• AIM OF THE TASK
Reproduce the material exactly, omitting nothing.

• DATA PROVIDED
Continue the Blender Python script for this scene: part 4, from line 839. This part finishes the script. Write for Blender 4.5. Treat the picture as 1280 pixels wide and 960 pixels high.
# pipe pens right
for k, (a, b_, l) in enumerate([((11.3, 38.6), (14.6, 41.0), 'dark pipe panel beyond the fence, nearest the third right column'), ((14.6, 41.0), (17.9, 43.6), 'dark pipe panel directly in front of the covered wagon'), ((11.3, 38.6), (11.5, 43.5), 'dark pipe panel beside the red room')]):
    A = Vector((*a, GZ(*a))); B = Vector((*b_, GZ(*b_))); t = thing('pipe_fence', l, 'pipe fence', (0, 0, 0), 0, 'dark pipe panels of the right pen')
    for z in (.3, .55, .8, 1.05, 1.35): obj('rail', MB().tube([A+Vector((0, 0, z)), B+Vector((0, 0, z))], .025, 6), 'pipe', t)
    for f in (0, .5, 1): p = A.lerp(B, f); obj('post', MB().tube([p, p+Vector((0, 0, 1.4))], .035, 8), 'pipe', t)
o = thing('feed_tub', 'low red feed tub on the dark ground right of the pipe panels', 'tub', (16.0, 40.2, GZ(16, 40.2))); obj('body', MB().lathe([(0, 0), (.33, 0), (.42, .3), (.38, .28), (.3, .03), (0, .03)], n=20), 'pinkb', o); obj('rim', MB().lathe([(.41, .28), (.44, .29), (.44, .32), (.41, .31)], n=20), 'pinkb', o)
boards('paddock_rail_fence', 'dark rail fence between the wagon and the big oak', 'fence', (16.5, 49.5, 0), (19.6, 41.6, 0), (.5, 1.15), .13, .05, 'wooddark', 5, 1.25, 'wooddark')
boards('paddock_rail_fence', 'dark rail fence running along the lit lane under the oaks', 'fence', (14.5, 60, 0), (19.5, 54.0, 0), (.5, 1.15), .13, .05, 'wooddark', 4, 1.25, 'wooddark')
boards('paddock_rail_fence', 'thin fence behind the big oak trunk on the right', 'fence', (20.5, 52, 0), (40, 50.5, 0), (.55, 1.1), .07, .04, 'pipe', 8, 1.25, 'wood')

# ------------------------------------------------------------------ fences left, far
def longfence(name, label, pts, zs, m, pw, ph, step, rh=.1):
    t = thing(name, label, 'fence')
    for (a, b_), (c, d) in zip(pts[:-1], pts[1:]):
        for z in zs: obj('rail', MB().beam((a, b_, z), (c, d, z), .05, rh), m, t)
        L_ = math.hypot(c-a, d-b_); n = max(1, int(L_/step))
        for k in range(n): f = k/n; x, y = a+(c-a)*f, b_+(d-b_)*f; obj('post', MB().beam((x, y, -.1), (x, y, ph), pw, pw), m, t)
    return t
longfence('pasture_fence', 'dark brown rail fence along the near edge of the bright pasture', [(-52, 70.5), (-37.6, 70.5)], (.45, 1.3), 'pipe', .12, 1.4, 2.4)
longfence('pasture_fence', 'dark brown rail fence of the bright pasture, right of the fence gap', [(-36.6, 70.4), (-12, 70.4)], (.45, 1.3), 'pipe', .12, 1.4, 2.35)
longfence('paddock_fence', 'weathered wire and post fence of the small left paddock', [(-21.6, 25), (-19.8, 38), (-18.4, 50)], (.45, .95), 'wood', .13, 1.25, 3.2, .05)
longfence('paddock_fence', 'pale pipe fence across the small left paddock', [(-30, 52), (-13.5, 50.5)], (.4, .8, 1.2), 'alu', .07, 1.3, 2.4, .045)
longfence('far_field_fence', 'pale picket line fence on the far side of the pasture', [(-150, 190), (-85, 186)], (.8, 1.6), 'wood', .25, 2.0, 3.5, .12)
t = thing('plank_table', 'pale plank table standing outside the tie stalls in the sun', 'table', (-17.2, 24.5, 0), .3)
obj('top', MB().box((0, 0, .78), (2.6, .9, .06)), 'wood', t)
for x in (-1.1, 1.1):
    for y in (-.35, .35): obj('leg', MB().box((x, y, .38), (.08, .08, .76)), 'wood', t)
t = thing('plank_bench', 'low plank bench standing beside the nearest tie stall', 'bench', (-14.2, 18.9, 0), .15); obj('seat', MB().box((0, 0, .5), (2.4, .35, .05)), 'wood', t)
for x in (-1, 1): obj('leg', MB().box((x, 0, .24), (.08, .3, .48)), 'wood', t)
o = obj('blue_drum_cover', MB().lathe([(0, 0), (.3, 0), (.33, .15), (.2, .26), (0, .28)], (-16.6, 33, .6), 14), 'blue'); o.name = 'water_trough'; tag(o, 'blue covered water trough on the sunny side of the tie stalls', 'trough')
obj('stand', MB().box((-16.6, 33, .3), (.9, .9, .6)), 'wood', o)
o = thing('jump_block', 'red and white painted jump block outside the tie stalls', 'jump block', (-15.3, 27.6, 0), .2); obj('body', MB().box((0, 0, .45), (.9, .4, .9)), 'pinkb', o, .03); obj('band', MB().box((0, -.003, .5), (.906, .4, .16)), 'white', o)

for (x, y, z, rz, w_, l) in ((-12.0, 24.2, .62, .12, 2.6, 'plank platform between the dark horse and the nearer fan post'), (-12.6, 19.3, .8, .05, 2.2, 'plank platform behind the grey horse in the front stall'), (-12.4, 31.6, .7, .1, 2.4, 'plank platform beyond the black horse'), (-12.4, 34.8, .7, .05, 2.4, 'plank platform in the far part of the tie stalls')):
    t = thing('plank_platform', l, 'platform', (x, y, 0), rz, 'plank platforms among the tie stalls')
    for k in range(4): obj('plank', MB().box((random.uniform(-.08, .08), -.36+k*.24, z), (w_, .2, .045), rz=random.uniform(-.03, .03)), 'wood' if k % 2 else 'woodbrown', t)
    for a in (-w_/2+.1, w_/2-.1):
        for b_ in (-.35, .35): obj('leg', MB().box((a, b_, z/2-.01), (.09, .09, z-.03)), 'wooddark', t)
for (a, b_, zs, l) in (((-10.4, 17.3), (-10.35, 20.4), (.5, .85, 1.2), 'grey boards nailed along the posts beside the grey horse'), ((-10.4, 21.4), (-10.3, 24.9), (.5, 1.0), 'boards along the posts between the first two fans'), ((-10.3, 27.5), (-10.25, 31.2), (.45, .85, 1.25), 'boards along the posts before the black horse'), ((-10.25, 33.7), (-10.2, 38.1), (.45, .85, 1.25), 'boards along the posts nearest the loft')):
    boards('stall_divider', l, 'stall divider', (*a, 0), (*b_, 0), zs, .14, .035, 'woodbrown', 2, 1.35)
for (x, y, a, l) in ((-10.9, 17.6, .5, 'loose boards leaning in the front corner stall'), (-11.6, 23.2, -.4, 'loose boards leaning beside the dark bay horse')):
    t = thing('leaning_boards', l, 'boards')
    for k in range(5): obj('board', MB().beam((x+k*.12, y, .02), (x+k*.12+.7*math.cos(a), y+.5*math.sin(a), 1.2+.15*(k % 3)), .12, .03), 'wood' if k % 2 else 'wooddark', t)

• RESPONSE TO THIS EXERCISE
Continue the Blender Python script for this scene: part 4, from line 839. This part finishes the script. Write for Blender 4.5. Treat the picture as 1280 pixels wide and 960 pixels high.
# pipe pens right
for k, (a, b_, l) in enumerate([((11.3, 38.6), (14.6, 41.0), 'dark pipe panel beyond the fence, nearest the third right column'), ((14.6, 41.0), (17.9, 43.6), 'dark pipe panel directly in front of the covered wagon'), ((11.3, 38.6), (11.5, 43.5), 'dark pipe panel beside the red room')]):
    A = Vector((*a, GZ(*a))); B = Vector((*b_, GZ(*b_))); t = thing('pipe_fence', l, 'pipe fence', (0, 0, 0), 0, 'dark pipe panels of the right pen')
    for z in (.3, .55, .8, 1.05, 1.35): obj('rail', MB().tube([A+Vector((0, 0, z)), B+Vector((0, 0, z))], .025, 6), 'pipe', t)
    for f in (0, .5, 1): p = A.lerp(B, f); obj('post', MB().tube([p, p+Vector((0, 0, 1.4))], .035, 8), 'pipe', t)
o = thing('feed_tub', 'low red feed tub on the dark ground right of the pipe panels', 'tub', (16.0, 40.2, GZ(16, 40.2))); obj('body', MB().lathe([(0, 0), (.33, 0), (.42, .3), (.38, .28), (.3, .03), (0, .03)], n=20), 'pinkb', o); obj('rim', MB().lathe([(.41, .28), (.44, .29), (.44, .32), (.41, .31)], n=20), 'pinkb', o)
boards('paddock_rail_fence', 'dark rail fence between the wagon and the big oak', 'fence', (16.5, 49.5, 0), (19.6, 41.6, 0), (.5, 1.15), .13, .05, 'wooddark', 5, 1.25, 'wooddark')
boards('paddock_rail_fence', 'dark rail fence running along the lit lane under the oaks', 'fence', (14.5, 60, 0), (19.5, 54.0, 0), (.5, 1.15), .13, .05, 'wooddark', 4, 1.25, 'wooddark')
boards('paddock_rail_fence', 'thin fence behind the big oak trunk on the right', 'fence', (20.5, 52, 0), (40, 50.5, 0), (.55, 1.1), .07, .04, 'pipe', 8, 1.25, 'wood')

# ------------------------------------------------------------------ fences left, far
def longfence(name, label, pts, zs, m, pw, ph, step, rh=.1):
    t = thing(name, label, 'fence')
    for (a, b_), (c, d) in zip(pts[:-1], pts[1:]):
        for z in zs: obj('rail', MB().beam((a, b_, z), (c, d, z), .05, rh), m, t)
        L_ = math.hypot(c-a, d-b_); n = max(1, int(L_/step))
        for k in range(n): f = k/n; x, y = a+(c-a)*f, b_+(d-b_)*f; obj('post', MB().beam((x, y, -.1), (x, y, ph), pw, pw), m, t)
    return t
longfence('pasture_fence', 'dark brown rail fence along the near edge of the bright pasture', [(-52, 70.5), (-37.6, 70.5)], (.45, 1.3), 'pipe', .12, 1.4, 2.4)
longfence('pasture_fence', 'dark brown rail fence of the bright pasture, right of the fence gap', [(-36.6, 70.4), (-12, 70.4)], (.45, 1.3), 'pipe', .12, 1.4, 2.35)
longfence('paddock_fence', 'weathered wire and post fence of the small left paddock', [(-21.6, 25), (-19.8, 38), (-18.4, 50)], (.45, .95), 'wood', .13, 1.25, 3.2, .05)
longfence('paddock_fence', 'pale pipe fence across the small left paddock', [(-30, 52), (-13.5, 50.5)], (.4, .8, 1.2), 'alu', .07, 1.3, 2.4, .045)
longfence('far_field_fence', 'pale picket line fence on the far side of the pasture', [(-150, 190), (-85, 186)], (.8, 1.6), 'wood', .25, 2.0, 3.5, .12)
t = thing('plank_table', 'pale plank table standing outside the tie stalls in the sun', 'table', (-17.2, 24.5, 0), .3)
obj('top', MB().box((0, 0, .78), (2.6, .9, .06)), 'wood', t)
for x in (-1.1, 1.1):
    for y in (-.35, .35): obj('leg', MB().box((x, y, .38), (.08, .08, .76)), 'wood', t)
t = thing('plank_bench', 'low plank bench standing beside the nearest tie stall', 'bench', (-14.2, 18.9, 0), .15); obj('seat', MB().box((0, 0, .5), (2.4, .35, .05)), 'wood', t)
for x in (-1, 1): obj('leg', MB().box((x, 0, .24), (.08, .3, .48)), 'wood', t)
o = obj('blue_drum_cover', MB().lathe([(0, 0), (.3, 0), (.33, .15), (.2, .26), (0, .28)], (-16.6, 33, .6), 14), 'blue'); o.name = 'water_trough'; tag(o, 'blue covered water trough on the sunny side of the tie stalls', 'trough')
obj('stand', MB().box((-16.6, 33, .3), (.9, .9, .6)), 'wood', o)
o = thing('jump_block', 'red and white painted jump block outside the tie stalls', 'jump block', (-15.3, 27.6, 0), .2); obj('body', MB().box((0, 0, .45), (.9, .4, .9)), 'pinkb', o, .03); obj('band', MB().box((0, -.003, .5), (.906, .4, .16)), 'white', o)

for (x, y, z, rz, w_, l) in ((-12.0, 24.2, .62, .12, 2.6, 'plank platform between the dark horse and the nearer fan post'), (-12.6, 19.3, .8, .05, 2.2, 'plank platform behind the grey horse in the front stall'), (-12.4, 31.6, .7, .1, 2.4, 'plank platform beyond the black horse'), (-12.4, 34.8, .7, .05, 2.4, 'plank platform in the far part of the tie stalls')):
    t = thing('plank_platform', l, 'platform', (x, y, 0), rz, 'plank platforms among the tie stalls')
    for k in range(4): obj('plank', MB().box((random.uniform(-.08, .08), -.36+k*.24, z), (w_, .2, .045), rz=random.uniform(-.03, .03)), 'wood' if k % 2 else 'woodbrown', t)
    for a in (-w_/2+.1, w_/2-.1):
        for b_ in (-.35, .35): obj('leg', MB().box((a, b_, z/2-.01), (.09, .09, z-.03)), 'wooddark', t)
for (a, b_, zs, l) in (((-10.4, 17.3), (-10.35, 20.4), (.5, .85, 1.2), 'grey boards nailed along the posts beside the grey horse'), ((-10.4, 21.4), (-10.3, 24.9), (.5, 1.0), 'boards along the posts between the first two fans'), ((-10.3, 27.5), (-10.25, 31.2), (.45, .85, 1.25), 'boards along the posts before the black horse'), ((-10.25, 33.7), (-10.2, 38.1), (.45, .85, 1.25), 'boards along the posts nearest the loft')):
    boards('stall_divider', l, 'stall divider', (*a, 0), (*b_, 0), zs, .14, .035, 'woodbrown', 2, 1.35)
for (x, y, a, l) in ((-10.9, 17.6, .5, 'loose boards leaning in the front corner stall'), (-11.6, 23.2, -.4, 'loose boards leaning beside the dark bay horse')):
    t = thing('leaning_boards', l, 'boards')
    for k in range(5): obj('board', MB().beam((x+k*.12, y, .02), (x+k*.12+.7*math.cos(a), y+.5*math.sin(a), 1.2+.15*(k % 3)), .12, .03), 'wood' if k % 2 else 'wooddark', t)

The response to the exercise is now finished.